Gli scopi sono simili, stimolare gli appartenenti ad un determinato circuito territoriale ed economico ad investire nelle attività produttive connesse ad esso,incoraggiando lo scambio e la cooperazione piuttosto che l’accumulo di capitale. Ciò può riguardare un territorio all’interno di uno stato o una rete sociale all’interno di una comunità.
Scopo ultimo il benessere diffuso ma non squilibrato e una maggiore armonia sociale. Utopico? Forse no.
Un esempio di valuta alternativa è l’Ora di Ithaca, città della contea di Tompkins, nello stato di New York. Dal 1991 sono state emesse Ore per un valore di 191.000 dollari. Un’Ora equivale a 10 dollari, che è la media di quanto guadagna all’ora un lavoratore della contea di Tompkins. La motivazione alla base di queste emissioni è che i dollari federali entrano nelle città, stringono alcune mani e poi si allontanano, finanziando grandi imprese e guerre, ma rendendo i cittadini dipendenti dalle multinazionali. L’Ora invece rimane ad Ithaca, rinforza i suoi commerci, dà un contributo alla giustizia sociale e all’economia.
Mentre quelle ufficiali sono valute a corso forzoso, garantite da niente, l’Ora è sostenuta dal tempo, dalle abilità e dal lavoro della gente reale.

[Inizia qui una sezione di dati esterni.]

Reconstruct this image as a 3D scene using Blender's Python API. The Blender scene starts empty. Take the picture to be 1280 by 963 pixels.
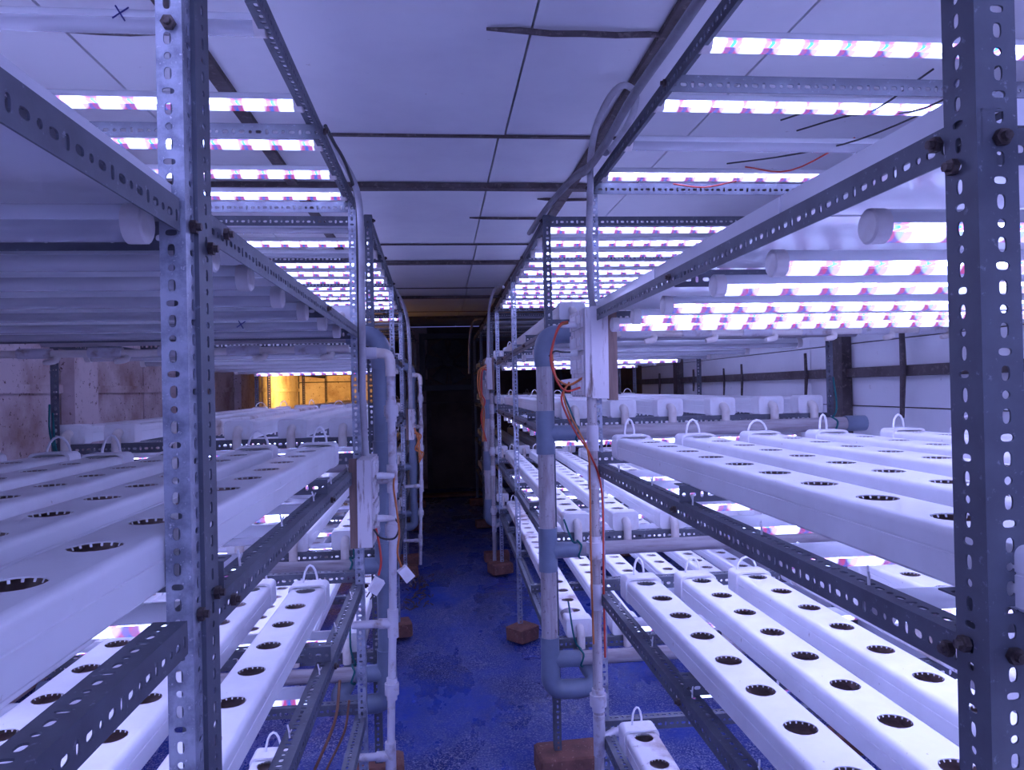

In Italia qualcosa di simile si è realizzato in Sardegna con il Sardex. Pensandoci bene forse questo esperimento si potrebbe avviare anche nella nostra città, dove la grande distribuzione sembra aver egemonizzato il territorio, soffocando in qualche modo l’impresa locale. Una moneta parallela potrebbe forse anche ufficializzare quei lavori o “lavoretti”che rasentano il”nero”,contribuendo pure al miglioramento delle finanze locali. Un tale esperimento dovrebbe essere attuato da un’alleanza fra uffici pubblici ed associazioni locali, per garantirne la validità, impedendo che i buoni emessi si trasformino in biglietti del Monopoli o, peggio, in carta straccia. Si potrebbe partire da un’area ristretta, un quartiere, ad esempio, coinvolgendo successivamente tutto il comune. E‘ un’idea che va studiata con attenzione, perché non si tratterebbe di stampare un po’ di “buoni sconto”, ma strumenti utilizzabili sia nei rapporti fra privati sia fra questi ed enti pubblici (il pagamento di tributi e servizi, ad esempio).